Desine fata deum flecti sperare precando

Virgilio con l'Eneide tra Clio e Melpomene (Museo nazionale del Bardo, Tunisi)

La locuzione latina Desine fata deum flecti sperare precando ("Cessa di sperare di cambiare i fati degli dèi con la preghiera", Virgilio, Eneide, VI, 376) è pronunciata dalla Sibilla Cumana nell'Ade, rivolta ad Enea e all'ombra dell'amico morto insepolto Palinuro. Significa che il Fato decretato dagli dèi o superiore ad essi non può essere cambiato con le preghiere umane, o in certi casi nemmeno dalla volontà delle divinità stesse. È inutile quindi pregare la divinità per cambiare il destino, e incolparla se non lo fa.
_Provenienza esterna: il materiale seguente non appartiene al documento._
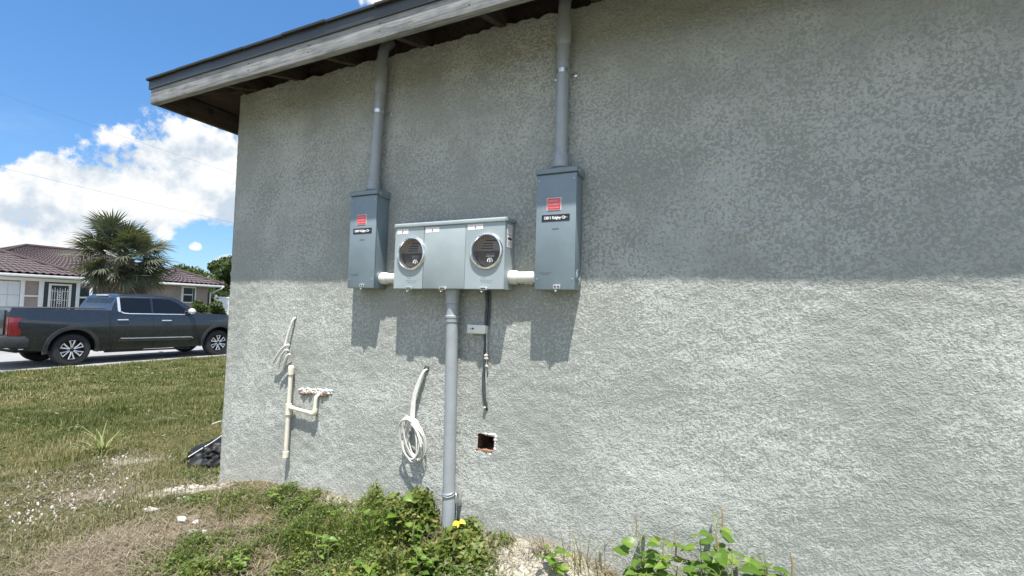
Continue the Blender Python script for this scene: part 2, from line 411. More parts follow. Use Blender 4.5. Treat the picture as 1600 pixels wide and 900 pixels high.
def sand_f(x, y):
    v = 1.1*blob(x, y, -.85, -.10, .40, .26)+.9*blob(x, y, -2.02, -.02, .26, .10)+1.0*blob(x, y, -3.22, -.13, .24, .045, .45)
    v = v+.85*blob(x, y, -4.40, .12, .22, .10, .6)+.6*blob(x, y, -4.75, .0, .25, .08, .5)+.55*blob(x, y, -1.75, -.52, .3, .12)+.6*blob(x, y, -1.35, -.62, .3, .2)
    v = v+.5*blob(x, y, -6.1, 1.25, .2, .06)+.5*blob(x, y, -3.6, -.35, .5, .1, .4)
    v = v+.53*sst(-1.25, -2.2, y)*sst(-9, -6, x)*sst(-16, -13, y)          # pale sand added out of view to bounce light onto the wall
    return np.clip(v+.15*wob(x, y, 2), 0, 1.2)
def thatch_f(x, y):
    v = 1.1*blob(x, y, -2.95, -.72, .62, .24, .38)+.75*blob(x, y, -3.9, -.33, .5, .10, .5)+.7*blob(x, y, -2.62, -.40, .3, .12)+.7*blob(x, y, -1.95, -.0, .5, .12)
    v = v+.5*blob(x, y, -5.0, -.4, .7, .2, .3)+.6*blob(x, y, -1.6, -.6, .6, .25)+.5*blob(x, y, -.75, .0, .5, .2)
    return np.clip(v+.22*wob(x, y, 1.3), 0, 1.2)

def steps(fine_lo, fine_hi, d, mid, far):
    a = list(np.arange(fine_lo, fine_hi+1e-6, d))
    lo, hi = fine_lo, fine_hi; up = []; dn = []; s = d
    while hi < far: s = min(s*1.18, 60) if hi > mid[1] else min(s*1.1, .5); hi += s; up.append(hi)
    s = d
    while lo > -far: s = min(s*1.18, 60) if lo < mid[0] else min(s*1.1, .5); lo -= s; dn.append(lo)
    return np.array(dn[::-1]+a+up)
gx = steps(-5.2, .6, .035, (-17, 3), 900); gy = steps(-1.3, 1.2, .035, (-4, 13), 900)
GX, GY = np.meshgrid(gx, gy, indexing='ij')
GZ = terr(GX, GY)
V = np.stack([GX, GY, GZ], -1).reshape(-1, 3)
ii, jj = np.meshgrid(np.arange(len(gx)-1), np.arange(len(gy)-1), indexing='ij'); n = len(gy)
Fq = np.stack([ii*n+jj, (ii+1)*n+jj, (ii+1)*n+jj+1, ii*n+jj+1], -1).reshape(-1, 4)
ground = mesh_np('ground', V, Fq, soil, smooth=True); tag(ground, kind='structure')
for nm, fn in (('sand', sand_f), ('thatch', thatch_f)):
    a = ground.data.attributes.new(nm, 'FLOAT', 'POINT'); a.data.foreach_set('value', fn(V[:, 0], V[:, 1]).astype(np.float32))
ROAD_Z = -1.735
road = box('road', (-22.2, -300, ROAD_Z-.12), (-15.02, 300, ROAD_Z), asphalt, None, .01); tag(road, kind='structure')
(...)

Nella mitologia romana, anche Giove doveva sottostare al Fato (simbolizzato dalle Parche, sue figlie). Lo stesso nella mitologia greca, con Zeus e le moire. Questa frase può essere collegata ad altre del poema, come quella pronunciata da Giove stesso rivolto a Ercole: Stat sua cuique dies ("A ciascuno è dato il suo giorno", cioè il suo tempo di vita stabilito, e ciò non può essere cambiato).